Ultrasonic Imaging in Hot Liquid Sodium Using a Plate-Type Ultrasonic Waveguide Sensor

• Published in: Journal of nondestructive evaluation Vol. 33; no. 4; pp. 676 - 683
• Main Authors: Kim, Hoe-Woong, Joo, Young-Sang, Park, Chang-Gyu, Kim, Jong-Bum, Bae, Jin-Ho
• Format: Journal Article
• Language: English
• Published: Boston Springer US 01.12.2014
• Subjects: Beams (radiation); Characterization and Evaluation of Materials; Classical Mechanics; Control; Dynamical Systems; Engineering; Imaging; Liquid sodium; Nuclear reactors; Sensors; Solid Mechanics; Ultrasonic testing; Vibration; Waveguides; Wetting; Ultrasonic waveguide sensor; Lamb wave; Under-sodium viewing; Sodium-cooled fast reactor; Leaky wave
• ISSN: 0195-9298; 1573-4862
• DOI: 10.1007/s10921-014-0262-8

This paper reports the first set of results from ultrasonic measurements for determining the imaging capability of a plate-type ultrasonic waveguide sensor in 200 ∘ C liquid sodium.

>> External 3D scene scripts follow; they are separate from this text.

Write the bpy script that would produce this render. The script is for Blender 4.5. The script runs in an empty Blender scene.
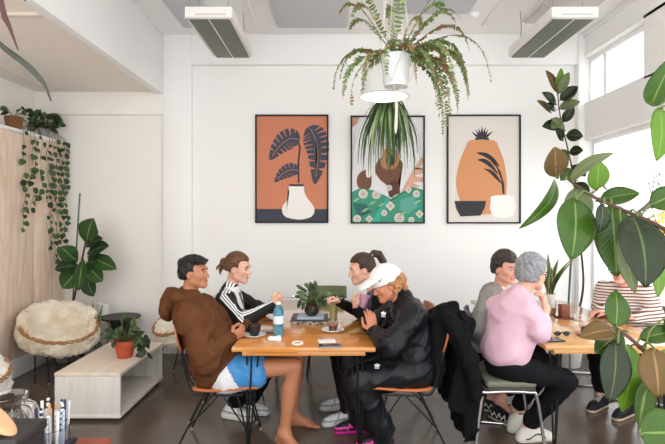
import bpy, bmesh, math, random
import numpy as np
from mathutils import Vector, Matrix
SC = bpy.context.scene
COL = SC.collection
F = 490.0; CX = 334.0; HY = 217.0; CH = 1.6        # camera: focal length in px, vanishing point, eye height
def W(px, py, Y):                                   # measured point of the photo at a known depth -> metres
    return np.array([(px-CX)*Y/F, Y, CH-(py-HY)*Y/F])
def V(*a): return np.array(a, dtype=float)
def nrm(v):
    v = np.asarray(v, float); return v/(np.linalg.norm(v)+1e-12)
rnd = random.Random(7)

# ------------------------------------------------------------------ materials
def lin(c):
    out = []
    for x in c[:3]:
        x = x/255.0
        out.append(x/12.92 if x <= 0.04045 else ((x+0.055)/1.055)**2.4)
    return (*out, 1.0)
_mats = {}
def M(name, c=(200,200,200), rough=0.6, metal=0.0, var=None, bump=None, coat=0.0, trans=0.0, ior=1.45,
      sheen=0.0, emit=None, spec=0.5, sss=0.0, stretch=None, alpha=None):
    """principled material; var=(scale, colour2, contrast) mottles the colour, bump=(scale, strength)"""
    if name in _mats: return _mats[name]
    m = bpy.data.materials.new(name); m.use_nodes = True
    nt = m.node_tree; b = nt.nodes['Principled BSDF']
    b.inputs['Base Color'].default_value = lin(c)
    b.inputs['Roughness'].default_value = rough
    b.inputs['Metallic'].default_value = metal
    b.inputs['Coat Weight'].default_value = coat
    b.inputs['Coat Roughness'].default_value = 0.12
    b.inputs['Transmission Weight'].default_value = trans
    b.inputs['IOR'].default_value = ior
    b.inputs['Sheen Weight'].default_value = sheen
    b.inputs['Specular IOR Level'].default_value = spec
    if sss:
        b.inputs['Subsurface Weight'].default_value = sss
        b.inputs['Subsurface Radius'].default_value = (0.012, 0.005, 0.003)
        b.inputs['Subsurface Scale'].default_value = 1.0
    if emit:
        b.inputs['Emission Color'].default_value = lin(emit[0]); b.inputs['Emission Strength'].default_value = emit[1]
    def coords(sc):
        tc = nt.nodes.new('ShaderNodeTexCoord'); mp = nt.nodes.new('ShaderNodeMapping')
        mp.inputs['Scale'].default_value = stretch or (1,1,1)
        nt.links.new(tc.outputs['Object'], mp.inputs['Vector'])
        n = nt.nodes.new('ShaderNodeTexNoise'); n.inputs['Scale'].default_value = sc
        n.inputs['Detail'].default_value = 4; n.inputs['Distortion'].default_value = 0.3
        nt.links.new(mp.outputs['Vector'], n.inputs['Vector']); return n
    if var:
        n = coords(var[0]); r = nt.nodes.new('ShaderNodeValToRGB')
        k = var[2] if len(var) > 2 else 0.2
        r.color_ramp.elements[0].position = 0.5-k; r.color_ramp.elements[1].position = 0.5+k
        r.color_ramp.elements[0].color = lin(c); r.color_ramp.elements[1].color = lin(var[1])
        nt.links.new(n.outputs['Fac'], r.inputs['Fac']); nt.links.new(r.outputs['Color'], b.inputs['Base Color'])
    if bump:
        n = coords(bump[0]); bp = nt.nodes.new('ShaderNodeBump')
        bp.inputs['Strength'].default_value = bump[1]; bp.inputs['Distance'].default_value = 0.01
        nt.links.new(n.outputs['Fac'], bp.inputs['Height']); nt.links.new(bp.outputs['Normal'], b.inputs['Normal'])
    _mats[name] = m
    return m

# ------------------------------------------------------------------ mesh builder
class MB:
    def __init__(s): s.v = []; s.f = []; s.m = []; s.uv = {}; s.n = 0
    def add(s, v, f, mat=0, uv=None):
        b = s.n
        s.v.extend([tuple(map(float, p)) for p in v]); s.n += len(v)
        for q in f: s.f.append(tuple(i+b for i in q)); s.m.append(mat)
        if uv is not None:
            for i, t in enumerate(uv): s.uv[b+i] = t
        return s
    def box(s, lo, hi, bev=0.0, mat=0, rot=None, segs=2):
        lo = np.minimum(np.array(lo, float), np.array(hi, float)); hi2 = np.maximum(np.array(lo), np.array(hi, float))
        c = (lo+hi2)/2; d = hi2-lo
        bm = bmesh.new(); bmesh.ops.create_cube(bm, size=1.0)
        for v in bm.verts: v.co = Vector((v.co.x*d[0], v.co.y*d[1], v.co.z*d[2]))
        if bev > 0: bmesh.ops.bevel(bm, geom=list(bm.edges), offset=min(bev, 0.48*min(d)), segments=segs, affect='EDGES', profile=0.5)
        bm.verts.ensure_lookup_table(); bm.verts.index_update()
        R = np.array(rot) if rot is not None else np.eye(3)
        s.add([R@np.array(v.co)+c for v in bm.verts], [[v.index for v in f.verts] for f in bm.faces], mat)
        bm.free(); return s
    def tube(s, path, r, n=10, mat=0, cap=True, closed=False):
        P = [np.array(p, float) for p in path]; k = len(P)
        rs = [r]*k if np.isscalar(r) else list(r)
        T = []
        for i in range(k):
            a = P[(i-1) % k] if (closed or i > 0) else P[i]
            b = P[(i+1) % k] if (closed or i < k-1) else P[i]
            T.append(nrm(b-a))
        ref = V(0,0,1) if abs(T[0][2]) < 0.9 else V(1,0,0)
        u = nrm(np.cross(T[0], ref)); vs = []
        for i in range(k):
            u = nrm(u-T[i]*np.dot(u, T[i])); w = np.cross(T[i], u)
            for j in range(n):
                a = 2*math.pi*j/n
                vs.append(P[i]+rs[i]*(math.cos(a)*u+math.sin(a)*w))
        fs = []
        for i in range(k if closed else k-1):
            for j in range(n):
                a = i*n+j; b = i*n+(j+1) % n; i2 = (i+1) % k
                fs.append((a, b, i2*n+(j+1) % n, i2*n+j))
        if cap and not closed:
            fs.append(tuple(range(n-1, -1, -1))); fs.append(tuple((k-1)*n+j for j in range(n)))
        return s.add(vs, fs, mat)
    def lathe(s, prof, c=(0,0,0), n=28, mat=0, axis=None):
        """prof: list of (radius, height); closed ends where radius is 0"""
        c = np.array(c, float); ax = nrm(axis) if axis is not None else V(0,0,1)
        ref = V(1,0,0) if abs(ax[0]) < 0.9 else V(0,1,0)
        u = nrm(np.cross(ax, ref)); w = np.cross(ax, u)
        vs = []; fs = []
        for (r, h) in prof:
            for j in range(n):
                a = 2*math.pi*j/n
                vs.append(c+ax*h+max(r, 1e-5)*(math.cos(a)*u+math.sin(a)*w))
        for i in range(len(prof)-1):
            for j in range(n):
                fs.append((i*n+j, i*n+(j+1) % n, (i+1)*n+(j+1) % n, (i+1)*n+j))
        return s.add(vs, fs, mat)
    def ell(s, c, rad, n=16, mat=0):
        pr = [(math.sin(math.pi*i/n), -math.cos(math.pi*i/n)) for i in range(n+1)]
        b = s.n; s.lathe(pr, (0,0,0), n*2, mat)
        for i in range(b, s.n):
            p = s.v[i]; s.v[i] = (c[0]+p[0]*rad[0], c[1]+p[1]*rad[1], c[2]+p[2]*rad[2])
        return s
    def poly(s, pts, mat=0): return s.add(pts, [tuple(range(len(pts)))], mat)
    def prism(s, pts, d, mat=0):
        n = len(pts); d = np.array(d, float); P = [np.array(p, float) for p in pts]
        fs = [tuple(range(n-1, -1, -1)), tuple(range(n, 2*n))]+[(i, (i+1) % n, n+(i+1) % n, n+i) for i in range(n)]
        return s.add(P+[p+d for p in P], fs, mat)
    def mesh(s, name, mats, off=(0,0,0), smooth=True):
        me = bpy.data.meshes.new(name)
        o = np.array(off, float)
        me.from_pydata([tuple(np.array(p)-o) for p in s.v], [], s.f)
        for m in mats: me.materials.append(m)
        me.polygons.foreach_set('material_index', s.m)
        if s.uv:
            L = me.uv_layers.new(name='UVMap')
            for l in me.loops: L.data[l.index].uv = s.uv.get(l.vertex_index, (0,0))
        bm = bmesh.new(); bm.from_mesh(me); bmesh.ops.recalc_face_normals(bm, faces=bm.faces); bm.to_mesh(me); bm.free()
        if smooth:
            me.polygons.foreach_set('use_smooth', [True]*len(me.polygons))
            try: me.set_sharp_from_angle(angle=math.radians(40))
            except Exception: pass
        me.update(); return me

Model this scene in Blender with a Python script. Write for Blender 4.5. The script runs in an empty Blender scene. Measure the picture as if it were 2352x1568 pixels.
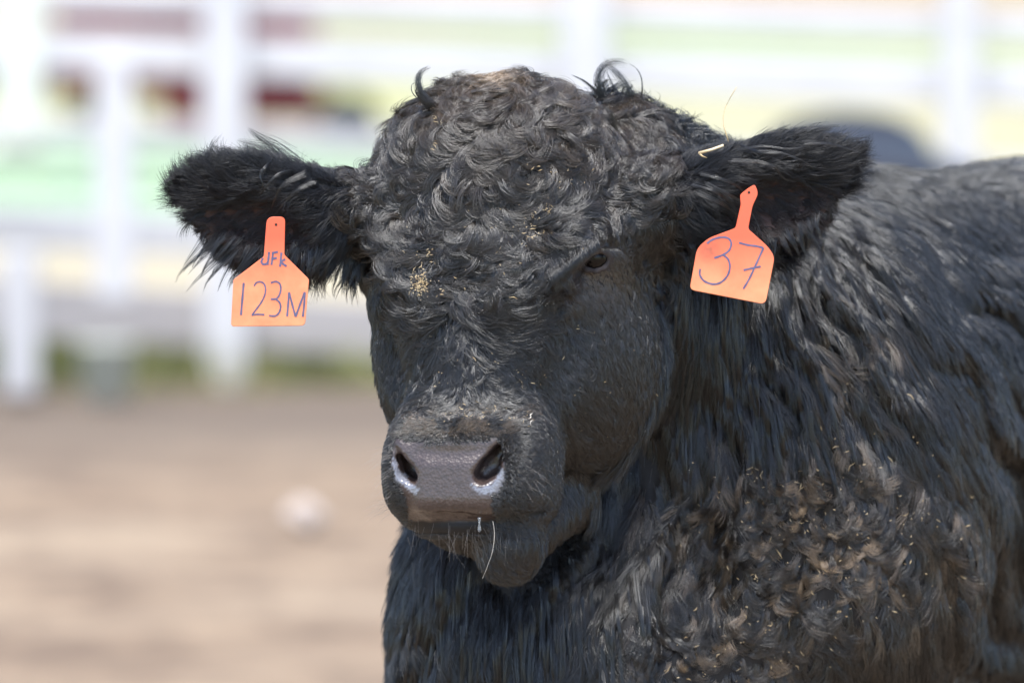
import bpy, bmesh, math, random
import numpy as np
from mathutils import Vector, Matrix

rng = np.random.default_rng(7)
random.seed(7)
scene = bpy.context.scene
COL = scene.collection
HAIR = True

# ------------------------------------------------------------------ camera, sky, sun
D0 = 8.0                      # distance of the bull's face
CAM_H = 1.5
PXA = 1.08 / 8 / 2352         # one unit of the modelling grid, in radians
S0 = PXA * D0                 # one grid unit at the face, in metres
PITCH = 1104 * PXA
cam_d = bpy.data.cameras.new('camera')
cam = bpy.data.objects.new('camera', cam_d)
COL.objects.link(cam)
cam.location = (0, 0, CAM_H)
cam.rotation_euler = (math.pi / 2 - PITCH, 0, 0)
cam_d.sensor_width = 36
cam_d.lens = 36 * 8 / 1.08
cam_d.clip_end = 2000
cam_d.dof.use_dof = True
cam_d.dof.focus_distance = 8.02
cam_d.dof.aperture_fstop = 3.9
scene.camera = cam

SUN_EL, SUN_ROT = math.radians(70), math.radians(190)
world = bpy.data.worlds.new('World'); scene.world = world
world.use_nodes = True
wn = world.node_tree.nodes; wl = world.node_tree.links
sky = wn.new('ShaderNodeTexSky'); sky.sky_type = 'NISHITA'
sky.sun_disc = False; sky.sun_elevation = SUN_EL; sky.sun_rotation = SUN_ROT
sky.dust_density = 1.5; sky.air_density = 1.0; sky.ozone_density = 1.0
bg = wn['Background']; bg.inputs['Strength'].default_value = 0.15
wl.new(sky.outputs['Color'], bg.inputs['Color'])
sun_d = bpy.data.lights.new('sun', 'SUN')
sun_d.energy = 2.7; sun_d.angle = math.radians(24); sun_d.color = (1.0, 0.95, 0.88)
sun = bpy.data.objects.new('sun', sun_d); COL.objects.link(sun)
_az = SUN_ROT
sdir = Vector((math.sin(_az) * math.cos(SUN_EL), math.cos(_az) * math.cos(SUN_EL), math.sin(SUN_EL)))
sun.rotation_euler = sdir.to_track_quat('Z', 'Y').to_euler()

scene.view_settings.view_transform = 'Standard'
scene.view_settings.look = 'None'
scene.view_settings.exposure = 1.15
scene.view_settings.gamma = 1
scene.render.hair_type = 'STRAND' if False else scene.render.hair_type
scene.cycles.use_denoising = True
scene.cycles.max_bounces = 8

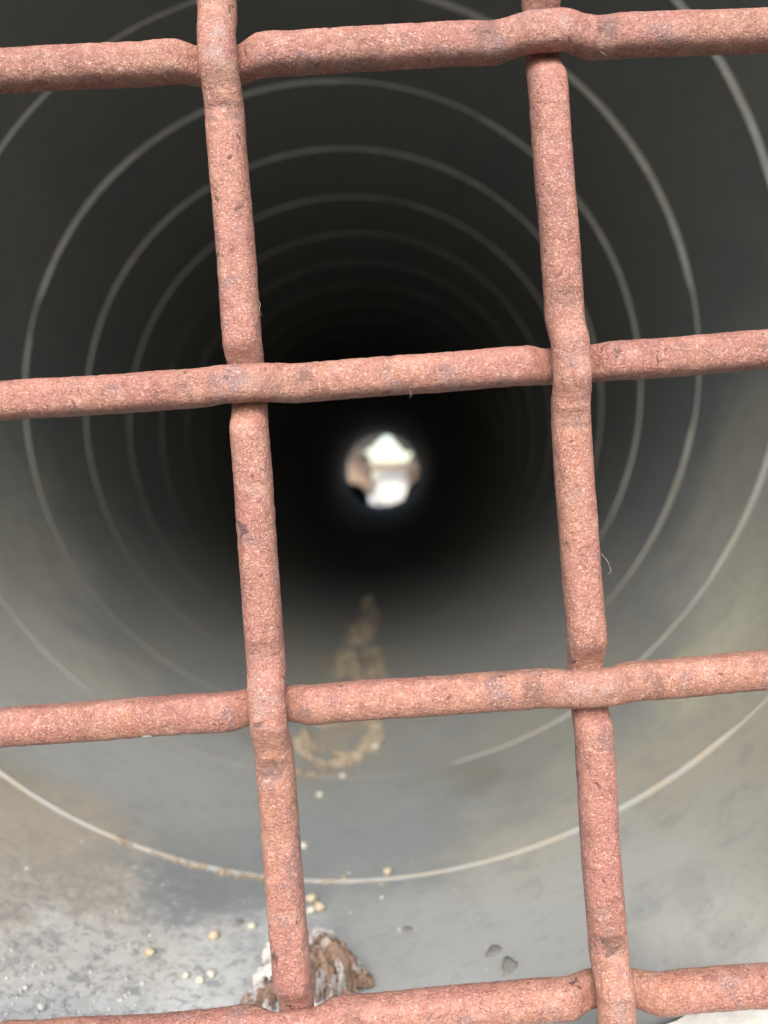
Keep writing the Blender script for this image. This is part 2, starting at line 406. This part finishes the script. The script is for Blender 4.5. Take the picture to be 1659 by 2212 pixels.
AMP = .0038
def sstep(x): x = np.clip(x, 0, 1); return x * x * (3 - 2 * x)
NS = 40
th = np.linspace(0, 2 * math.pi, NS, endpoint=False)
def build_bar(key, seed):
    Q, s = paths[key]; n = len(s)
    T = np.gradient(Q, axis=0); T /= np.linalg.norm(T, axis=1)[:, None]
    Bn = np.c_[-T[:, 1], T[:, 0]]
    dep = np.zeros(n); flat = np.zeros(n); scuff = np.zeros(n); worn = np.zeros(n); wide = np.zeros(n)
    for (sc, sg) in cross[key]:
        x = np.abs(s - sc); jl = 1 + .06 * rng.normal()
        wv = 1 - sstep((x - .0034) / (.0080 * jl))
        sh = np.exp(-((x - .0135) / .0035) ** 2)
        dep += sg * AMP * (wv - .12 * sh)
        flat += wv * .20
        if sg > 0:
            side = np.where(s > sc, rng.uniform(.5, 1.0), rng.uniform(.5, 1.0))
            scuff += side * (1 - sstep((np.abs(x - .0150) - .0012) / .0022))
            worn += np.exp(-(x / .0060) ** 2) * (1.5 if key == ('V', 1) and abs(sc - cross[key][sorted(hy).index(1) if False else list(hy).index(1)][0]) < 1e-9 else rng.uniform(.5, .95))
            wide += -.03 * wv
        else:
            wide += -.075 * wv
    # slow waviness
    wob = np.array([mn.noise(Vector((t * 28, seed * 3.1, 0))) for t in s]) * .00022
    wob2 = np.array([mn.noise(Vector((t * 40, seed * 5.7, 4))) for t in s]) * .0003
    dep = dep + wob
    ph5 = rng.uniform(0, 6); ph4 = rng.uniform(-.2, .2)
    fac = 1 + .032 * np.cos(4 * (th - math.pi / 4) + ph4) + .012 * np.cos(6 * th + ph5)
    ct, si = np.cos(th), np.sin(th)          # ct along the plane's normal, si across the bar
    front = np.clip(ct, 0, 1) ** 2
    rn = BR * (1 - flat)[:, None] * fac[None] * ct[None]
    rb = BR * (1 + wide)[:, None] * fac[None] * si[None] + wob2[:, None]
    rn = rn - .0010 * (scuff[:, None] * front[None])
    gX, gY, gN = np.array(gx), np.array(gxy), np.array(gn)
    cen = np.array(g0)[None] + Q[:, :1] * gX + Q[:, 1:] * gY + dep[:, None] * gN
    bw = Bn[:, :1] * gX + Bn[:, 1:] * gY
    P = cen[:, None] + rn[..., None] * gN + rb[..., None] * bw[:, None]
    # pitted surface
    out = (P - cen[:, None]); out /= np.linalg.norm(out, axis=2)[..., None]
    flatP = P.reshape(-1, 3)
    disp = np.empty(len(flatP))
    o1 = seed * 1.37
    near = True
    for q in range(len(flatP)):
        x, y, z = flatP[q]
        d = .00013 * mn.noise(Vector((x * 330 + o1, y * 330, z * 330)))
        d += .00013 * mn.noise(Vector((x * 900 + o1, y * 900, z * 900)))
        disp[q] = d
    P = P + out * disp.reshape(n, NS)[..., None] - np.array(goff)
    idx = np.arange(n * NS).reshape(n, NS)
    a = idx[:-1]; b = idx[1:]
    F = np.stack([a, np.roll(a, -1, 1), np.roll(b, -1, 1), b], 2).reshape(-1, 4)
    me = bpy.data.meshes.new('bar')
    me.from_pydata(P.reshape(-1, 3).tolist(), [], F.tolist() + [list(idx[0]), list(idx[-1][::-1])])
    at1 = me.attributes.new('scuff', 'FLOAT', 'POINT'); at1.data.foreach_set('value', (scuff[:, None] * front[None]).ravel())
    at2 = me.attributes.new('worn', 'FLOAT', 'POINT'); at2.data.foreach_set('value', (worn[:, None] * front[None] ** 3).ravel())
    me.update(); return me
sd_ = 0
for key in bars:
    sd_ += 1
    seen = key in (('V', 1), ('V', 2), ('H', 1), ('H', 2), ('H', 3), ('H', 4))
    me = build_bar(key, sd_)
    # wind faces outwards
    bm = bmesh.new(); bm.from_mesh(me); bmesh.ops.recalc_face_normals(bm, faces=bm.faces); bm.to_mesh(me); bm.free()
    link('upright_bar' if key[0] == 'V' else 'cross_bar', me, RUST, gb)

# ------------------------------------------------------------------ loose stones on the pipe floor
def stone_mesh(name, r, seed, sub=2, squash=.75):
    bm = bmesh.new(); bmesh.ops.create_icosphere(bm, subdivisions=sub, radius=1)
    for vv in bm.verts:
        p = vv.co.copy()
        k = 1 + .42 * mn.noise(p * 1.2 + Vector((seed * 3.7, 0, 0))) + .10 * mn.noise(p * 2.7 + Vector((0, seed * 1.7, 0)))
        vv.co = Vector((p.x * k * r, p.y * k * r * .9, p.z * k * r * squash))
    me = bpy.data.meshes.new(name); bm.to_mesh(me); bm.free(); return me

def rest(o, ph, y, h):
    o.location = cyl(ph, y, h)
    o.rotation_euler = (0, math.pi / 2 - ph if False else (ph - math.pi / 2), random.uniform(0, 6))

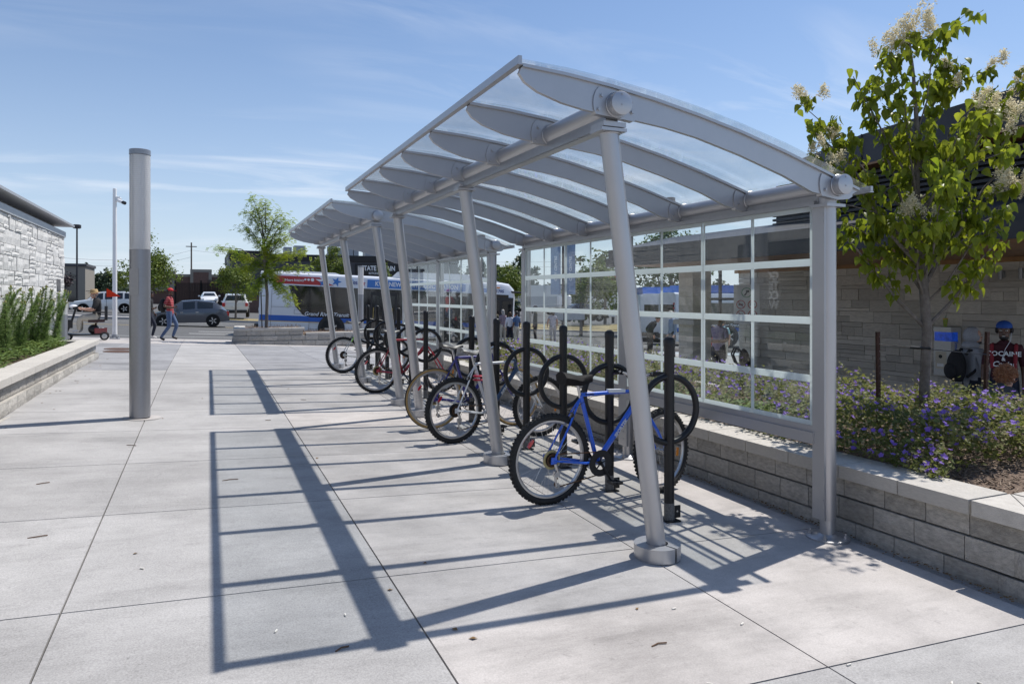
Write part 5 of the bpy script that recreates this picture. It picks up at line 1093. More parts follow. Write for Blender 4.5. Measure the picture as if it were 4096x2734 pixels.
# ---------------------------------------------------------------- buildings beyond the road
DGREY = mat('charcoal_stucco', (.065, .066, .075), .8, 0, .06, 2); BRICK = mat('brown_brick', (.14, .082, .066), .85, 0, .15, 6); TANB = mat('tan_stucco', (.26, .235, .20), .85); BLK = mat('black_parapet', (.012, .012, .014), .6)
rb = thing('restaurant_building', 'low charcoal restaurant building with black parapet behind the bus', 'building', (2.8, 86, 0))
MB().box(0, 27, 0, 18, -1.5, 5.7).obj('wall', DGREY, rb); MB().box(-.1, 3.4, -.12, 18, 5.7, 6.75).box(3.4, 27.1, -.12, 18, 5.72, 6.45).obj('parapet', BLK, rb); MB().box(-.06, 27, -.06, .0, -1.5, 1.5).obj('brick_base', BRICK, rb)
MB().box(-.3, .0, .4, 1.4, 5.0, 6.0).obj('wall_light', FASCIA, rb)
for x, w_, h in ((6.2, .9, .6), (7.4, 1.3, .8), (11.5, .8, .9), (12.6, 1.9, .7), (14.6, .6, .9), (16.0, 2.4, .5)): MB().box(x, x + w_, 4, 5.5, 6.4, 6.45 + h + .5).obj('roof_unit', FASCIA, rb)
sgn = MB().box(14.0, 19.5, -.16, -.06, 4.15, 5.45).obj('sign_board', BLK, rb)
text('STATE & MAIN', .80, VINYLW, sgn, (16.75, -.17, 4.95), name='lettering', bold=.03, wide=.80); text('KITCHEN  BAR', .36, VINYLW, sgn, (16.75, -.17, 4.35), name='lettering')
gp = MB().box(17.9, 23, 3, 3.2, 6.3, 8.0).obj('sign_board', WHITEP, rb); text('GALAXY', .75, mat('sign_navy', (.02, .03, .10), .5), gp, (20.4, 2.98, 7.3), name='lettering', bold=.02); text('CINEMAS', .3, mat('sign_navy', (0, 0, 0)), gp, (20.6, 2.98, 6.75), name='lettering')
pb = thing('plaza_building', 'distant brown and tan shop plaza with stepped parapets and a yellow $2 banner', 'building', (-8.5, 134, 0))
MB().box(0, 26, 0, 14, -1, 4.9).obj('wall', BRICK, pb); MB().box(-.1, 26, -.1, 14, 4.9, 5.35).obj('cornice', TANB, pb)
for x, w_, h in ((1, 3.2, 5.9), (6.5, 3.4, 6.2), (14.5, 3.6, 6.7), (21, 3, 6.0)): q = MB().box(x, x + w_, -.5, 3, 2.5, h).obj('parapet_tower', TANB, pb); MB().box(x + .5, x + w_ - .5, -.56, -.5, 3.6, h - .5).obj('inset_panel', BRICK, q)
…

This 10-m long plate-type waveguide sensor has been developed for viewing objects in opaque liquid sodium coolant for the applications in a sodium-cooled fast reactor (a next generation nuclear reactor). Various imaging capabilities of the waveguide sensor have already been demonstrated in water including ultrasonic beam steering, high resolution C-scan, and so on. However, water and liquid sodium have different acoustic properties and, more importantly, different wetting characteristics with stainless steel—the material for the waveguide sensor. For applications of the developed waveguide sensor in a real reactor environment, this research performs a set of necessary ultrasonic measurements in liquid sodium. The end section of the waveguide sensor which radiates an ultrasonic beam into the liquid sodium is coated with thin beryllium and nickel layers which can significantly improve the ultrasonic beam quality and wetting property of the stainless steel. A liquid sodium facility that consists of a glove box system, a sodium test tank, and an argon purification system has been built. The resolution and beam property are determined from ultrasonic C-scan experiments; a signal-to-noise ratio of over 10 dB and the resulting detection of a 1 mm wide slit can be achieved. The inherent issues associated with wetting of the waveguide sensor in liquid sodium are discussed based on the ultrasonic imaging results.